Retirement Pros Take On Inflation, 4% Rule at Morningstar

From: www.thinkadvisor.com

When it comes to inflation’s effect on retirees, the big concern is health care. For example, at age 65, 10% of savings might be spent on it, but at 85, that jumps to 20%, said David Blanchett, managing director and head of retirement research for PGIM DC Solutions, at Morningstar’s annual conference session, State of Retirement Income, held Wednesday.

Also on the panel were Christine Benz, Morningstar director of personal finance and retirement planning, and Karsten Jeske, founder of Early Retirement Now. It was moderated by Jeff Ptak, Morningstar chief ratings officer and co-host with Benz of the podcast “The Long View.”

Current Markets

Ptak wondered if current market conditions mean a change in withdrawal strategies.

Just because there’s been an economic shock “doesn’t mean we have to throw out everything we know,” Jeske said, adding that previous studies on safe withdrawal rates took into consideration worst-case scenarios. “We’re not out of bounds now of historical intervals, such as double-digit inflation in the 1980s.”

He added that he doesn’t see a 70% stock market drop as in the 1929 period happening. He said, however, that “maybe 4% [withdrawal rate] does work, but [withdrawing at] a lower rate might be more pleasant,” especially in hedging uncertainty.

Benz noted that for those in accumulation mode, buying in the down market works. “Perhaps [recent market turmoil] hasn’t felt good … yet it could take pressure off savers in the long run,” she said.

What should retirees do if bonds “get whacked”? Ptak asked.

“Stay the course,” Blanchett responded. “Also look at alternative investments. But it’s foolish to think 60/40 isn’t valid. It is.”

Jeske said he might raise risk a little by moving a portfolio to 70/30, noting that bond yield at 3% could be a diversifier.

4% Rule

The speakers were somewhat mixed on the 4% withdrawal rule. Blanchett said he might push it to 5%, but it depends on household spending.

Jeske, a proponent of the Financial Independence, Retire Early movement, known as FIRE, said some people in the “early retirement community” — those in their 40s and 50s — “don’t take into account that they will have Social Security, so they first withdraw from their portfolio.” He said it’s a multi-staged process that is personalized for each client.

A recent study by Benz and colleagues came up with 3.3% as a good withdrawal rate, Benz said, noting that “fixed [amounts] are kind of a straw man. People don’t really spend that way.” She said the best strategy that they tested was using “guardrails,” in which predefined thresholds trigger an increase or decrease in retirement spending as needed.

Benz is also a big proponent of “bucketing” — structuring a portfolio, based on timing of withdrawals, into immediate, intermediate and long-term buckets.
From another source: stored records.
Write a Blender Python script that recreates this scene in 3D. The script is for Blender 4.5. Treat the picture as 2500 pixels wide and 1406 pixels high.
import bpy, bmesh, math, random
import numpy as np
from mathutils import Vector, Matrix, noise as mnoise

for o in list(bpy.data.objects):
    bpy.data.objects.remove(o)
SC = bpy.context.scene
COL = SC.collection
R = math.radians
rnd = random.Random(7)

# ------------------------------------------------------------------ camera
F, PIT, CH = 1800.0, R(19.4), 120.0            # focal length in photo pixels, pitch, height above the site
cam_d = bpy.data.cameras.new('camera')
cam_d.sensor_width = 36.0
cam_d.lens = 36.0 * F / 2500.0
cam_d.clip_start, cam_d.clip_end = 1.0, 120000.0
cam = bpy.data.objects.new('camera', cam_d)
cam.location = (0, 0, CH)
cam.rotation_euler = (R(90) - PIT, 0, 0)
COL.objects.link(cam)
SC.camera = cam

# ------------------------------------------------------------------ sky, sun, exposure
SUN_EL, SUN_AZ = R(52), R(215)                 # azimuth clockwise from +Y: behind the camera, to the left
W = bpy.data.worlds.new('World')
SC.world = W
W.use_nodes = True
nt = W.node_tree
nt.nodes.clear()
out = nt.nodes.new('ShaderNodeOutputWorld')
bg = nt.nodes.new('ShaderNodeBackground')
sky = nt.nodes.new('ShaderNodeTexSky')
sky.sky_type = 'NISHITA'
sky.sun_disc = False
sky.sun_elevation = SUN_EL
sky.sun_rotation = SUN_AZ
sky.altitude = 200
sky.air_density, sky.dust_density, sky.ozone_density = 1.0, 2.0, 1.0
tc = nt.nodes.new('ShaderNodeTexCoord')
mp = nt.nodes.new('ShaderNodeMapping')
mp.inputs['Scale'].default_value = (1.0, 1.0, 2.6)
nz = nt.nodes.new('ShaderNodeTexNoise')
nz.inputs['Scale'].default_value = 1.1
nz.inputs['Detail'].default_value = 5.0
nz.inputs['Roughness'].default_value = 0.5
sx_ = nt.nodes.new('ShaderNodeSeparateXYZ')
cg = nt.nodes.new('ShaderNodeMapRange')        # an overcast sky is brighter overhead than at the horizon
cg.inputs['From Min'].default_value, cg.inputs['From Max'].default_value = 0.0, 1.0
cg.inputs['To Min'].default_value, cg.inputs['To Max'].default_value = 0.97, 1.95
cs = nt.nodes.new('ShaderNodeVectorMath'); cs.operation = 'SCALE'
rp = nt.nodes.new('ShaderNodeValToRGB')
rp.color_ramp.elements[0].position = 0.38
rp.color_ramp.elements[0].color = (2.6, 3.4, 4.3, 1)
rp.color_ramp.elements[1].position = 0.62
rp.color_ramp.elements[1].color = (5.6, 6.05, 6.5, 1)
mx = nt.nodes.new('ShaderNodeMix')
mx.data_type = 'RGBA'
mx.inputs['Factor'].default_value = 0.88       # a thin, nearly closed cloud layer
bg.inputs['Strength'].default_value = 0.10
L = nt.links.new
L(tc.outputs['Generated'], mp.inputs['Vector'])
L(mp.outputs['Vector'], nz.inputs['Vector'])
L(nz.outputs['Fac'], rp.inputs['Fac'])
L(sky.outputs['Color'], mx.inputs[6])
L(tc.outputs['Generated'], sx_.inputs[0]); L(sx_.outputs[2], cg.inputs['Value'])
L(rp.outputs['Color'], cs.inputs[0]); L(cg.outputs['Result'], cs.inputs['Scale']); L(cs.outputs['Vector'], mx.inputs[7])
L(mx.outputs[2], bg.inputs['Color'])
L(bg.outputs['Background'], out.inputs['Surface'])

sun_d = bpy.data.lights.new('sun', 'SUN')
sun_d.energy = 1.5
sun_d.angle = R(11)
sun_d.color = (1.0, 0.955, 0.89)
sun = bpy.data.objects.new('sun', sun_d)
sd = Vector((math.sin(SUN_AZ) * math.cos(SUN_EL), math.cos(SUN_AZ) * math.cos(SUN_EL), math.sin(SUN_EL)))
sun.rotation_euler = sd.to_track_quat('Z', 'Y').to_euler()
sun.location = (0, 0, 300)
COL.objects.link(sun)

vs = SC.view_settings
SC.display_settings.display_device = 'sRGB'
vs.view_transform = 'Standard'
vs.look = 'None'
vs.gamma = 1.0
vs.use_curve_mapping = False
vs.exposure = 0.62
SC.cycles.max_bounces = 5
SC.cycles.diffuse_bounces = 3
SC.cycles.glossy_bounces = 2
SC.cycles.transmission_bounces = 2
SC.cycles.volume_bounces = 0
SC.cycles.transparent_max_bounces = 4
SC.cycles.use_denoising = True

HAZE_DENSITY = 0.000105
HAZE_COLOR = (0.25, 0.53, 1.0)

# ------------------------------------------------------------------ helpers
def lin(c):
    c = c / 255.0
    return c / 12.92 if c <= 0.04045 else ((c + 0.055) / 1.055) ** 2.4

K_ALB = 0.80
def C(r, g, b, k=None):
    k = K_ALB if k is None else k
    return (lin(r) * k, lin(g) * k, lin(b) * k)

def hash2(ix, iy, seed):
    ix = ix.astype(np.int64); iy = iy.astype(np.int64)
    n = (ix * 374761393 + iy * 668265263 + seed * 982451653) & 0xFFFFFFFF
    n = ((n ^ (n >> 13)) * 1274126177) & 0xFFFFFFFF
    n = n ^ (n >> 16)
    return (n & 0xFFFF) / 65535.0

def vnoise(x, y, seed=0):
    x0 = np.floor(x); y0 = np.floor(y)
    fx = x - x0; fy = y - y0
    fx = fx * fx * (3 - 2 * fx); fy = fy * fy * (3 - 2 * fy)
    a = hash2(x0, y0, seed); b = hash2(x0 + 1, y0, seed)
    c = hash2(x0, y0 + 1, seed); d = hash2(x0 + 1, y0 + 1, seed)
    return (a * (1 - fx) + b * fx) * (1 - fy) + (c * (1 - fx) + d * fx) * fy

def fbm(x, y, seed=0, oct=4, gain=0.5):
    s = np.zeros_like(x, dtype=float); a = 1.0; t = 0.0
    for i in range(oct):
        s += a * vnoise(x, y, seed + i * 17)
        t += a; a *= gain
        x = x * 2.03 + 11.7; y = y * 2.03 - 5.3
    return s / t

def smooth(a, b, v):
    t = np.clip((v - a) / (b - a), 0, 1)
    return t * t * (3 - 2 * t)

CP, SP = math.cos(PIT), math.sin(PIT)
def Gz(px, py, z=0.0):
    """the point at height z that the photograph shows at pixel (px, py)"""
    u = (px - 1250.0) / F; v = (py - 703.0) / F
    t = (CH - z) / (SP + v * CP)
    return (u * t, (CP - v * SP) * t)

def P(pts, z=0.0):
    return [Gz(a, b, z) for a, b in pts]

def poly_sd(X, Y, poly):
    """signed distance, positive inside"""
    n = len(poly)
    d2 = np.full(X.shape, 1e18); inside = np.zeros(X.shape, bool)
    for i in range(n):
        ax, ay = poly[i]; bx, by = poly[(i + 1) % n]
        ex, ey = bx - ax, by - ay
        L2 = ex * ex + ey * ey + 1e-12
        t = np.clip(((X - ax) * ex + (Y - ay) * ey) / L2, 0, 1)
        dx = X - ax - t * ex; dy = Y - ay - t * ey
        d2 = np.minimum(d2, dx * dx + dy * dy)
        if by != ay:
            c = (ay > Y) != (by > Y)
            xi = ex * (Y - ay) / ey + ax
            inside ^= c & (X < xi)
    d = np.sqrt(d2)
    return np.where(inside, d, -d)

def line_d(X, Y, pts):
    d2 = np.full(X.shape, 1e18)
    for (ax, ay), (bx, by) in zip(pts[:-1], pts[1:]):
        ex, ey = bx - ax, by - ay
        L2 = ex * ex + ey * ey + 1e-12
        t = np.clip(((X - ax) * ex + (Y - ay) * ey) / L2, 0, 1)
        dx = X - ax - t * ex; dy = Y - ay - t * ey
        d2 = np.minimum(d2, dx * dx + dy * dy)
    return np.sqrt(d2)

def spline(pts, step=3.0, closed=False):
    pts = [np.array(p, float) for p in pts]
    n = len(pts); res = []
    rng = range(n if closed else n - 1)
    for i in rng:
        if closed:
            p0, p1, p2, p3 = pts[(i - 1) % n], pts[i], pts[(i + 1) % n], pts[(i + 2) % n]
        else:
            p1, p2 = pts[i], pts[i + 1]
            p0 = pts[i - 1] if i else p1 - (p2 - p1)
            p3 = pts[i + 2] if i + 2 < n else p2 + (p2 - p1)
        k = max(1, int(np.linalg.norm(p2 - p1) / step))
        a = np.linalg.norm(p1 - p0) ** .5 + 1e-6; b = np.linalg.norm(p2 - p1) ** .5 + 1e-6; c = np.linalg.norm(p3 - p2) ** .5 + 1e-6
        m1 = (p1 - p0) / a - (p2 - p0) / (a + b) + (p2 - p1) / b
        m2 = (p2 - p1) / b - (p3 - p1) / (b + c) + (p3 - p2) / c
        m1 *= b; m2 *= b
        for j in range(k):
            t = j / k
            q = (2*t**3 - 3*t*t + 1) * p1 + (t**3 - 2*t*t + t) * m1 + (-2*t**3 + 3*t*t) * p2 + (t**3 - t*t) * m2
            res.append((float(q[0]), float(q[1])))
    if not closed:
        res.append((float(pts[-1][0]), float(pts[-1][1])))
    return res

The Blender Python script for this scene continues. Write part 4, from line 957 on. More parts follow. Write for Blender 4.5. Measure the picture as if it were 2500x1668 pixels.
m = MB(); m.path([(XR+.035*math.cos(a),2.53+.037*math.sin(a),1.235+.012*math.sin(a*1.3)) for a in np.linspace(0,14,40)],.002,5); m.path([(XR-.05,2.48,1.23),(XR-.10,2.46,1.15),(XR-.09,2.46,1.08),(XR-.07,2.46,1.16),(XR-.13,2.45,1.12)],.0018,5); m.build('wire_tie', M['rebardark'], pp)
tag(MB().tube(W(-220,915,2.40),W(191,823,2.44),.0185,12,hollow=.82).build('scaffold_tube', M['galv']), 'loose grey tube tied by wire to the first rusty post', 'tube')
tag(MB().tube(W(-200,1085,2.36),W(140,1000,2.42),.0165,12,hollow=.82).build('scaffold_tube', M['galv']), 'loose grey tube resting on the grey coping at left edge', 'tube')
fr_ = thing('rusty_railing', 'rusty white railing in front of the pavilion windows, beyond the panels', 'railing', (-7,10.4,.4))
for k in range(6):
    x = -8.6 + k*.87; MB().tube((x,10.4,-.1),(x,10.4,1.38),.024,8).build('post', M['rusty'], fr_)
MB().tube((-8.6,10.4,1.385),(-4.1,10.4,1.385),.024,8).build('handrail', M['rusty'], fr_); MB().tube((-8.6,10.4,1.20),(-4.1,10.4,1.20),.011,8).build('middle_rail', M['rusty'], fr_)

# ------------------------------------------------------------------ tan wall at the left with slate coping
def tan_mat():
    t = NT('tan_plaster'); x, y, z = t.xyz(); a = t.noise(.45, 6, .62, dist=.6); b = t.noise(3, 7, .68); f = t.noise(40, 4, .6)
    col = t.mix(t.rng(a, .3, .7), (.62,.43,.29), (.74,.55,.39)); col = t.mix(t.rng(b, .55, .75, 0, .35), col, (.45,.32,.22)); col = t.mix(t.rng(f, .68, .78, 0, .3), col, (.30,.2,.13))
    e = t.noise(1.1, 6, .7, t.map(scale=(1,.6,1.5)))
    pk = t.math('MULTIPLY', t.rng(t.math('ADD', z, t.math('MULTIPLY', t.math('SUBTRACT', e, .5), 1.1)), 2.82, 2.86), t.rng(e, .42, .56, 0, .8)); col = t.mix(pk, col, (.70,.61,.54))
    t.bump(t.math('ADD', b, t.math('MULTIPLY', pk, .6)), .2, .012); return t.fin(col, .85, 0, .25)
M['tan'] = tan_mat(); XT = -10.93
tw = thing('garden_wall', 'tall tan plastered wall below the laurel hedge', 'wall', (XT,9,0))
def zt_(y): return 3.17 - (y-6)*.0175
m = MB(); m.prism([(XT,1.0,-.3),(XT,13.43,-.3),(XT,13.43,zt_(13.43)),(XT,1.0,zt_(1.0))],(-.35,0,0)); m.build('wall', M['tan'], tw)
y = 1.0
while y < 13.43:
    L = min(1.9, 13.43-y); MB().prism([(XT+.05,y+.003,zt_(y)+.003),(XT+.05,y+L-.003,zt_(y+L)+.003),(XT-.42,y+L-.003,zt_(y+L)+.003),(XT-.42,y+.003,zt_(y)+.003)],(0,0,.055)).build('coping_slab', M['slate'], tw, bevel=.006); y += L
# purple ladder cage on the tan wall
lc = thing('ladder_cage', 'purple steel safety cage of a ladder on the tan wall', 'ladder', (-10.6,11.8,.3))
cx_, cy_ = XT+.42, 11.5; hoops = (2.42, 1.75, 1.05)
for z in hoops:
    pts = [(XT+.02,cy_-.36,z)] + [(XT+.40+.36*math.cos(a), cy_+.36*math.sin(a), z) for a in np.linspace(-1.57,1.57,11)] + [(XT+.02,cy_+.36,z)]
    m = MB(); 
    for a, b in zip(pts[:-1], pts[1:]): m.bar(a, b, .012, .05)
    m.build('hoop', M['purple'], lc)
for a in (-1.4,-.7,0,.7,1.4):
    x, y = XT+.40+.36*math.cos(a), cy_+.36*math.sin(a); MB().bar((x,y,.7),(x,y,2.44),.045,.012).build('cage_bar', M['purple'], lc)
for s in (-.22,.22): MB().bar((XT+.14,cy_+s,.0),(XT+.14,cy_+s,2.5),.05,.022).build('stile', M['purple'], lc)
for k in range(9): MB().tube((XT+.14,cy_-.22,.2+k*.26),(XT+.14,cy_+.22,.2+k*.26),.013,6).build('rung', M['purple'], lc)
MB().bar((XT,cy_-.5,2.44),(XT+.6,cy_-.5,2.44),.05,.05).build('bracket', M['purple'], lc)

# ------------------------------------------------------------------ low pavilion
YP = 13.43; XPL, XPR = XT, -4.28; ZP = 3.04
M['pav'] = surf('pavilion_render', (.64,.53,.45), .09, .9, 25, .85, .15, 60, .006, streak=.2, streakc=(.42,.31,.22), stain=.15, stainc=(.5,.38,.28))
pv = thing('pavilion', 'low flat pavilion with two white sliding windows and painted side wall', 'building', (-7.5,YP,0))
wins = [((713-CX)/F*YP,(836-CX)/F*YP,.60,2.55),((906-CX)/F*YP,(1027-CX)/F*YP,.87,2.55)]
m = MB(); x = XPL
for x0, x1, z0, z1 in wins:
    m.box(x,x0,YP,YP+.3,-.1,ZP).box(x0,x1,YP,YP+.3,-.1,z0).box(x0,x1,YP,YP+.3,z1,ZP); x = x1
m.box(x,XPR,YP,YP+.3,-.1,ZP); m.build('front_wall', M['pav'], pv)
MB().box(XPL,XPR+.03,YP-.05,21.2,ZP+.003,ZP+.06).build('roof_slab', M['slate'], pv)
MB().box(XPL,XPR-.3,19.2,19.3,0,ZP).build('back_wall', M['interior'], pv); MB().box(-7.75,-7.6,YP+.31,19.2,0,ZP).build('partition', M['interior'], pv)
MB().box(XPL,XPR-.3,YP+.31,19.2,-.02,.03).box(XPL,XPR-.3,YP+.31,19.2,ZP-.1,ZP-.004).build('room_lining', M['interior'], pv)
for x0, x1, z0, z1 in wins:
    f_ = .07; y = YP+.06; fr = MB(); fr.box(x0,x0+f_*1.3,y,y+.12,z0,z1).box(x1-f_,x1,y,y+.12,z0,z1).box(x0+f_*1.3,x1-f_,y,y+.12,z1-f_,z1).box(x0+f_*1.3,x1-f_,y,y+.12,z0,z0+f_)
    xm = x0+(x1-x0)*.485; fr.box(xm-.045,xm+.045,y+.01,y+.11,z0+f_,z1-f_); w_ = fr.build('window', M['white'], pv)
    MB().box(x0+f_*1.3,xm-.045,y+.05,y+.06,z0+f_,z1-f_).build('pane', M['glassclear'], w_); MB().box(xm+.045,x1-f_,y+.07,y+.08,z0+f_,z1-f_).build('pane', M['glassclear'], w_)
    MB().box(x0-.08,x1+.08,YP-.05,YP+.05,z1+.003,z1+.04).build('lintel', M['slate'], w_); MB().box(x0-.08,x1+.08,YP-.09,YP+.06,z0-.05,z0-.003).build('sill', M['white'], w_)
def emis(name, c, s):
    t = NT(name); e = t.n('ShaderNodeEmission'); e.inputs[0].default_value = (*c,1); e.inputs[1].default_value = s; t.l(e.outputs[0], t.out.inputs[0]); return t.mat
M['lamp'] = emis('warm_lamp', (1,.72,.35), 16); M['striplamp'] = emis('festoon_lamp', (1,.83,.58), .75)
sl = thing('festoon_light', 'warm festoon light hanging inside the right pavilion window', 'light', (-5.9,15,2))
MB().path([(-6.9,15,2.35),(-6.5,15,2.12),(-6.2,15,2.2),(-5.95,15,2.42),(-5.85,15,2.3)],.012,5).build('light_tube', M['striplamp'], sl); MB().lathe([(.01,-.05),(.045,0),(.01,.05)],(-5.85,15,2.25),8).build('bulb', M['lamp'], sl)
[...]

She worries about those who underspend and might hurt their quality of life, urging a liquidity bucket to help improve this.

But “the reason you see people underspend is they’ve undersaved,” Blanchett said. “It’s hard, because you’re not sure how long you’ll live. They don’t want to deplete capital.”

Jeske said plans have to be updated as people age. For example, they need to work around their asset allocation now to make it through a weak economy, “but they can’t be overly bond heavy. … They’ll want diversification benefits.”

Guaranteed Income

When asked about annuities, Blanchett said the best way to get guaranteed income was to “delay claiming Social Security.” But the question becomes, “how much do you need as far as guaranteed income?” He added that no private annuity today links to inflation and that “Social Security is the only play to get that implicit hedge.”

Jeske noted that annuities may be good for those who need a “consumption floor,” but that might be depleted over time, especially as inflation could continue to be high. He added that “Social Security is very valuable now.”

Ptak asked whether Social Security will be there when the younger generations need it.

“Yes, but it may not be fully funded,” Blanchett said.

Jeske agreed, stating that changes will be rolled in slowly, especially for those between 35 and 55.

Benz added that a bigger concern is the high costs of long-term care. “There are not any good answers,” she said. “Long-term care insurance is quite troubled.”

Affluent investors are less likely than others to have financial trouble in old age, she said, but they should still have a “fourth bucket” that will handle end-of-life issues.